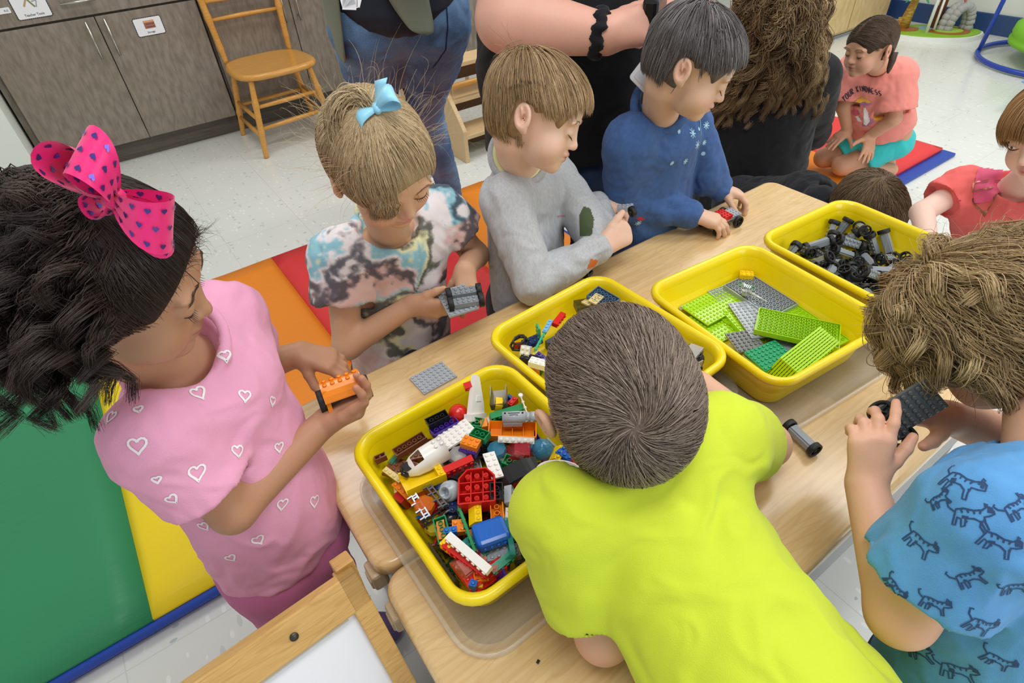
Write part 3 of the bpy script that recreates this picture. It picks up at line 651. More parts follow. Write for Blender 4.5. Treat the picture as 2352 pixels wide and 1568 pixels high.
def axle(loc, quat=None, label=None, group=None, col='bar', length=4, r=1):
    t = bpy.data.objects.new('wheel_axle', None); COL.objects.link(t); t.empty_display_size = .02
    key = ('axle', length)
    if key not in SH:
        m = MB(); L_ = length*U8+.006; m.box((0, 0, 0), (.0150, L_, .0088), bev=.0006); m.box((0, 0, -.0052), (.010, L_*.96, .0026)); m.tube([(0, -L_/2-.006, 0), (0, L_/2+.006, 0)], .0016, 8)
        for i in (-.5, .5):
            for j in range(length): m.lathe([(.0024, .0042), (.0024, .0060), (0, .0060)], 8, M=Matrix.Translation((i*.0078, (j-(length-1)/2)*U8, 0)))
        me = pyd(m.V, m.F, name='bar'); me.polygons.foreach_set('use_smooth', m.S); me.materials.append(PM['bar']); SH[key] = me
    b = bpy.data.objects.new('bar', SH[key]); COL.objects.link(b); b.parent = t; b.material_slots[0].link = 'OBJECT'; b.material_slots[0].material = PM[col]
    for s in (-1, 1):
        q = bpy.data.objects.new('wheel', wheel_mesh()); COL.objects.link(q); q.parent = t; q.location = (0, s*(length*U8/2+.0075), 0); q.rotation_euler = (PI/2, R0.random()*3, 0); q.scale = (r, r, 1)
    t.location = loc
    if quat is not None: t.rotation_mode = 'QUATERNION'; t.rotation_quaternion = quat
    return tag(t, label, 'toy axle', group)
def frame_q(y_dir, z_hint=(0, 0, 1)):
    'rotation whose local Y follows y_dir and local Z leans to z_hint'
    y = Vector(y_dir).normalized(); z = Vector(z_hint); z = (z-y*z.dot(y)).normalized(); x = y.cross(z)
    return Matrix(((x.x, y.x, z.x), (x.y, y.y, z.y), (x.z, y.z, z.z))).to_quaternion()

# ================================================================ table, trays, lids
maple = wood('maple_top', '#e3c592', '#d9b67e', '#b98f5a', scale=(1.6, 7, 7), ring=2.6, grain=26, rough=.22, amt=.22, coat=.35, plank=(.085, .62, .10))
plw = mat('white_bin_plastic', '#e4e6ea', .3); grey_m = mat('grey_metal', '#8a8d90', .35, metal=.5); beige = mat('beige_plastic', '#d8c3a0', .4)
TZ = .52
def slab(w_, l_, r, top, th=.024, e=.007):
    V = []; loops = [(w_/2-e*2, l_/2-e*2, -th), (w_/2-e*.3, l_/2-e*.3, -th), (w_/2, l_/2, -th+e*.5), (w_/2, l_/2, -e), (w_/2-e*.3, l_/2-e*.3, -e*.3), (w_/2-e, l_/2-e, 0)]
    n = None
    for a, b, z in loops:
        P = rrect(2*a, 2*b, max(r-(w_/2-a), .004), 8); n = len(P); V += [(x, y, top+z) for x, y in P]
    k6 = len(loops); F = [(i*n+k, i*n+(k+1) % n, (i+1)*n+(k+1) % n, (i+1)*n+k) for i in range(k6-1) for k in range(n)]+[tuple(range(n-1, -1, -1)), tuple((k6-1)*n+k for k in range(n))]
    return V, F
def table(name, x0, x1, y0, y1, label):
    t = empty(name, ((x0+x1)/2, (y0+y1)/2, 0), label=label, cat='table'); w_, l_ = x1-x0, y1-y0
    V, F = slab(w_, l_, .03, TZ); MB().add(V, F, True).build('tabletop', maple, t).data.polygons[len(F)-1].use_smooth = False
    mb = MB(); V, F = slab(w_-.03, l_-.03, .025, TZ-.0245, .16, .004); mb.add(V, F, True).build('storage_tub', plw, t)
    for sx in (-1, 1):
        for sy in (-1, 1): MB().tube([(sx*(w_/2-.05), sy*(l_/2-.05), .01), (sx*(w_/2-.05), sy*(l_/2-.05), TZ-.18)], .016, 12).lathe([(0, 0), (.02, 0), (.02, .02), (0, .02)], 14, M=Matrix.Translation((sx*(w_/2-.05), sy*(l_/2-.05), 0))).build('leg', grey_m, t)
    MB().box((0, -l_/2+.012, TZ-.10), (w_-.04, .01, .10)).box((0, l_/2-.012, TZ-.10), (w_-.04, .01, .10)).build('apron', grey_m, t)
    for sx in (-1, 1):
        for dy in ((-.045 if l_ > .32 else -.02), .0) if False else (l_/2-.03, -l_/2+.03): MB().box((sx*(w_/2-.004), dy, TZ-.045), (.022, .03, .035), bev=.005).box((sx*(w_/2+.006), dy, TZ-.05), (.006, .02, .02), bev=.002).build('clip', beige, t)
    return t
table('activity_table', .042, 1.276, .398, .738, 'long maple-topped activity table behind the trays, where the standing children play')
table('activity_table', .040, 1.274, .088, .393, 'maple-topped activity table that the boy in the lime shirt leans on')

yel = mat('tray_yellow', '#f2d808', .28, .5, coat=.2, sss=0); clr = mat('clear_lid', '#f2efe9', .08, .8, alpha=.26)
def loft(loops, r0, n=7, close=True):
    V = []; m = None
    for w_, l_, r, z in loops: P = rrect(w_, l_, r, n); m = len(P); V += [(x, y, z) for x, y in P]
    k = len(loops); F = [(i*m+j, i*m+(j+1) % m, (i+1)*m+(j+1) % m, (i+1)*m+j) for i in range(k-1) for j in range(m)]
    F.append(tuple((k-1)*m+j for j in range(m))); 
    if close: F.append(tuple(range(m-1, -1, -1)))
    return V, F
TW, TL, TH_ = .262, .292, .078
def tray(c, rz, label):
    t = empty('storage_tray', (c[0], c[1], TZ+.003), rz, label, 'tray', 'yellow plastic trays on the table')
    L_ = [(.206, .236, .024, 0), (.212, .242, .028, .003), (.232, .262, .030, TH_-.020), (.236, .266, .031, TH_-.012), (TW-.004, TL-.004, .038, TH_-.013), (TW, TL, .040, TH_-.008), (TW-.001, TL-.001, .040, TH_-.003), (TW-.006, TL-.006, .038, TH_), (TW-.016, TL-.016, .034, TH_), (TW-.024, TL-.024, .031, TH_-.004),
          (.233, .263, .030, TH_-.016), (.231, .261, .030, TH_-.034), (.227, .257, .029, TH_-.037), (.210, .240, .026, .007), (.200, .230, .022, .0035)]
    V, F = loft(L_, .03); MB().add(V, F, True).build('tray_body', yel, t)
    return t
def lid(c, rz, label, w_=.292, l_=.322):
    V, F = loft([(w_-.012, l_-.012, .044, 0), (w_, l_, .05, .0012), (w_, l_, .05, .009), (w_-.004, l_-.004, .048, .0105), (w_-.010, l_-.010, .046, .009), (w_-.016, l_-.016, .042, .003), (w_-.03, l_-.03, .036, .0022)], .04)
    o = MB().add(V, F, True).build('clear_lid', clr, None, loc=(c[0], c[1], TZ), rot=(0, 0, rz)); return tag(o, label, 'lid', 'clear lids under the trays')
TR = {1: ((.2155, .404), .020), 2: ((.484, .478), .045), 3: ((.748, .389), -.085), 4: ((1.030, .372), -.06)}
LB = {1: 'bright yellow tray heaped with mixed coloured bricks, beside the small grey plate', 2: 'bright yellow tray mostly hidden under the lime shirt boy\'s head', 3: 'bright yellow tray holding lime green and grey plates', 4: 'bright yellow tray full of black wheels on grey axles'}
LL = {1: 'clear plastic lid under the tray of mixed bricks', 2: 'clear plastic lid under the tray beneath the lime shirt boy\'s head', 3: 'clear plastic lid under the tray of lime green plates', 4: 'clear plastic lid under the tray of black wheels'}
for k, (c, a) in TR.items(): tray(c, a, LB[k]); lid((c[0]+[0, .004, .008, .008, .004][k], c[1]-[0, .014, .010, .014, .012][k]), a, LL[k])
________
Exercise description:
Restate the whole of the material word for word without the pictures.

Expected answer:
Write part 3 of the bpy script that recreates this picture. It picks up at line 651. More parts follow. Write for Blender 4.5. Treat the picture as 2352 pixels wide and 1568 pixels high.
def axle(loc, quat=None, label=None, group=None, col='bar', length=4, r=1):
    t = bpy.data.objects.new('wheel_axle', None); COL.objects.link(t); t.empty_display_size = .02
    key = ('axle', length)
    if key not in SH:
        m = MB(); L_ = length*U8+.006; m.box((0, 0, 0), (.0150, L_, .0088), bev=.0006); m.box((0, 0, -.0052), (.010, L_*.96, .0026)); m.tube([(0, -L_/2-.006, 0), (0, L_/2+.006, 0)], .0016, 8)
        for i in (-.5, .5):
            for j in range(length): m.lathe([(.0024, .0042), (.0024, .0060), (0, .0060)], 8, M=Matrix.Translation((i*.0078, (j-(length-1)/2)*U8, 0)))
        me = pyd(m.V, m.F, name='bar'); me.polygons.foreach_set('use_smooth', m.S); me.materials.append(PM['bar']); SH[key] = me
    b = bpy.data.objects.new('bar', SH[key]); COL.objects.link(b); b.parent = t; b.material_slots[0].link = 'OBJECT'; b.material_slots[0].material = PM[col]
    for s in (-1, 1):
        q = bpy.data.objects.new('wheel', wheel_mesh()); COL.objects.link(q); q.parent = t; q.location = (0, s*(length*U8/2+.0075), 0); q.rotation_euler = (PI/2, R0.random()*3, 0); q.scale = (r, r, 1)
    t.location = loc
    if quat is not None: t.rotation_mode = 'QUATERNION'; t.rotation_quaternion = quat
    return tag(t, label, 'toy axle', group)
def frame_q(y_dir, z_hint=(0, 0, 1)):
    'rotation whose local Y follows y_dir and local Z leans to z_hint'
    y = Vector(y_dir).normalized(); z = Vector(z_hint); z = (z-y*z.dot(y)).normalized(); x = y.cross(z)
    return Matrix(((x.x, y.x, z.x), (x.y, y.y, z.y), (x.z, y.z, z.z))).to_quaternion()

# ================================================================ table, trays, lids
maple = wood('maple_top', '#e3c592', '#d9b67e', '#b98f5a', scale=(1.6, 7, 7), ring=2.6, grain=26, rough=.22, amt=.22, coat=.35, plank=(.085, .62, .10))
plw = mat('white_bin_plastic', '#e4e6ea', .3); grey_m = mat('grey_metal', '#8a8d90', .35, metal=.5); beige = mat('beige_plastic', '#d8c3a0', .4)
TZ = .52
def slab(w_, l_, r, top, th=.024, e=.007):
    V = []; loops = [(w_/2-e*2, l_/2-e*2, -th), (w_/2-e*.3, l_/2-e*.3, -th), (w_/2, l_/2, -th+e*.5), (w_/2, l_/2, -e), (w_/2-e*.3, l_/2-e*.3, -e*.3), (w_/2-e, l_/2-e, 0)]
    n = None
    for a, b, z in loops:
        P = rrect(2*a, 2*b, max(r-(w_/2-a), .004), 8); n = len(P); V += [(x, y, top+z) for x, y in P]
    k6 = len(loops); F = [(i*n+k, i*n+(k+1) % n, (i+1)*n+(k+1) % n, (i+1)*n+k) for i in range(k6-1) for k in range(n)]+[tuple(range(n-1, -1, -1)), tuple((k6-1)*n+k for k in range(n))]
    return V, F
def table(name, x0, x1, y0, y1, label):
    t = empty(name, ((x0+x1)/2, (y0+y1)/2, 0), label=label, cat='table'); w_, l_ = x1-x0, y1-y0
    V, F = slab(w_, l_, .03, TZ); MB().add(V, F, True).build('tabletop', maple, t).data.polygons[len(F)-1].use_smooth = False
    mb = MB(); V, F = slab(w_-.03, l_-.03, .025, TZ-.0245, .16, .004); mb.add(V, F, True).build('storage_tub', plw, t)
    for sx in (-1, 1):
        for sy in (-1, 1): MB().tube([(sx*(w_/2-.05), sy*(l_/2-.05), .01), (sx*(w_/2-.05), sy*(l_/2-.05), TZ-.18)], .016, 12).lathe([(0, 0), (.02, 0), (.02, .02), (0, .02)], 14, M=Matrix.Translation((sx*(w_/2-.05), sy*(l_/2-.05), 0))).build('leg', grey_m, t)
    MB().box((0, -l_/2+.012, TZ-.10), (w_-.04, .01, .10)).box((0, l_/2-.012, TZ-.10), (w_-.04, .01, .10)).build('apron', grey_m, t)
    for sx in (-1, 1):
        for dy in ((-.045 if l_ > .32 else -.02), .0) if False else (l_/2-.03, -l_/2+.03): MB().box((sx*(w_/2-.004), dy, TZ-.045), (.022, .03, .035), bev=.005).box((sx*(w_/2+.006), dy, TZ-.05), (.006, .02, .02), bev=.002).build('clip', beige, t)
    return t
table('activity_table', .042, 1.276, .398, .738, 'long maple-topped activity table behind the trays, where the standing children play')
table('activity_table', .040, 1.274, .088, .393, 'maple-topped activity table that the boy in the lime shirt leans on')

yel = mat('tray_yellow', '#f2d808', .28, .5, coat=.2, sss=0); clr = mat('clear_lid', '#f2efe9', .08, .8, alpha=.26)
def loft(loops, r0, n=7, close=True):
    V = []; m = None
    for w_, l_, r, z in loops: P = rrect(w_, l_, r, n); m = len(P); V += [(x, y, z) for x, y in P]
    k = len(loops); F = [(i*m+j, i*m+(j+1) % m, (i+1)*m+(j+1) % m, (i+1)*m+j) for i in range(k-1) for j in range(m)]
    F.append(tuple((k-1)*m+j for j in range(m))); 
    if close: F.append(tuple(range(m-1, -1, -1)))
    return V, F
TW, TL, TH_ = .262, .292, .078
def tray(c, rz, label):
    t = empty('storage_tray', (c[0], c[1], TZ+.003), rz, label, 'tray', 'yellow plastic trays on the table')
    L_ = [(.206, .236, .024, 0), (.212, .242, .028, .003), (.232, .262, .030, TH_-.020), (.236, .266, .031, TH_-.012), (TW-.004, TL-.004, .038, TH_-.013), (TW, TL, .040, TH_-.008), (TW-.001, TL-.001, .040, TH_-.003), (TW-.006, TL-.006, .038, TH_), (TW-.016, TL-.016, .034, TH_), (TW-.024, TL-.024, .031, TH_-.004),
          (.233, .263, .030, TH_-.016), (.231, .261, .030, TH_-.034), (.227, .257, .029, TH_-.037), (.210, .240, .026, .007), (.200, .230, .022, .0035)]
    V, F = loft(L_, .03); MB().add(V, F, True).build('tray_body', yel, t)
    return t
def lid(c, rz, label, w_=.292, l_=.322):
    V, F = loft([(w_-.012, l_-.012, .044, 0), (w_, l_, .05, .0012), (w_, l_, .05, .009), (w_-.004, l_-.004, .048, .0105), (w_-.010, l_-.010, .046, .009), (w_-.016, l_-.016, .042, .003), (w_-.03, l_-.03, .036, .0022)], .04)
    o = MB().add(V, F, True).build('clear_lid', clr, None, loc=(c[0], c[1], TZ), rot=(0, 0, rz)); return tag(o, label, 'lid', 'clear lids under the trays')
TR = {1: ((.2155, .404), .020), 2: ((.484, .478), .045), 3: ((.748, .389), -.085), 4: ((1.030, .372), -.06)}
LB = {1: 'bright yellow tray heaped with mixed coloured bricks, beside the small grey plate', 2: 'bright yellow tray mostly hidden under the lime shirt boy\'s head', 3: 'bright yellow tray holding lime green and grey plates', 4: 'bright yellow tray full of black wheels on grey axles'}
LL = {1: 'clear plastic lid under the tray of mixed bricks', 2: 'clear plastic lid under the tray beneath the lime shirt boy\'s head', 3: 'clear plastic lid under the tray of lime green plates', 4: 'clear plastic lid under the tray of black wheels'}
for k, (c, a) in TR.items(): tray(c, a, LB[k]); lid((c[0]+[0, .004, .008, .008, .004][k], c[1]-[0, .014, .010, .014, .012][k]), a, LL[k])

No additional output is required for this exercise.